「六玉川」の描きかた

10月15日(土)のABCは、波止場会館4B&zoomです。
テーマは、
「六玉川」の描きかた
と、いたします。
ちょっと蕪村から離れるようですが、蕪村をよく知るための試みです。

前回、蕪村が自作の句「山吹や井手を流るゝ鉋屑」には「二重のきゝを付」けている、と書いたことをめぐって、あれこれ「表現」という行為の機微を考えました。そして、日本や東アジアの画家や詩人歌人に「表現」という言葉はぴったり来ないのではないか、という問題に行き当って、「二重のきゝ」の問題へ探りを入れました。

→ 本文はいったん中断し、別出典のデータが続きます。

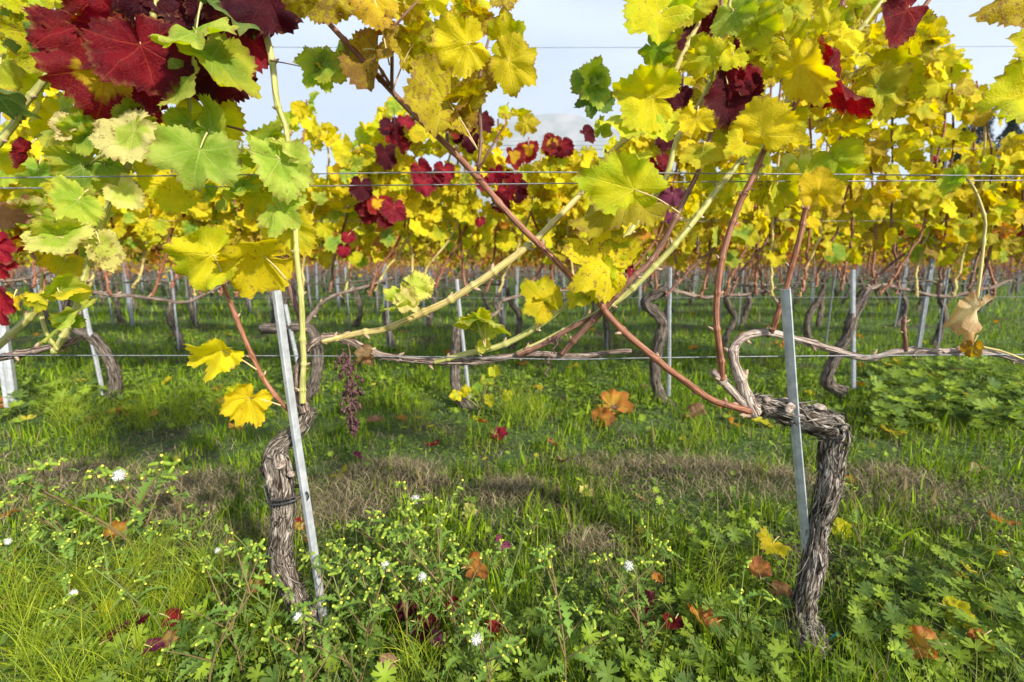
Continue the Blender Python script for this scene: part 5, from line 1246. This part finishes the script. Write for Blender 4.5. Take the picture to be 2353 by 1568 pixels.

この「表現」という言葉を考え直すことによって、ただ「蕪村」にはまり込んでしまうのではなく、「蕪村」から「美/芸術」のいろいろな問題、根本的な問題、現代に関わる問題などに考えが波及していくのも、貴重な体験でした(蕪村の面白さもそこにこそあるように思います)。
今日は、そんな議論の発端になった蕪村の「山吹や」の句の下敷(下心)になった歌枕「六玉川」を、蕪村と同時代(広い意味で。細かく言えば、ちょっと前から少し後の時代)の絵師たちがどんなふうに「六玉川」を(言い換えれば歌枕を)「絵/画」にしていったか、眺めて行きたいと思います。
「六玉川」を画題にして作品を遺している絵師としては、まず鈴木春信です、中判錦絵で6枚組なのですが、メトロポリタン美術館が所蔵する一組と個人蔵の一組。これをじっくり見比べてみたいと思います。春信のほかに、北斎が二種類の「六玉川」。そのほか、鍬形蕙斎、歌麿、広重、貞秀などなど、それぞれの「六玉川」を見せ、興味深いです。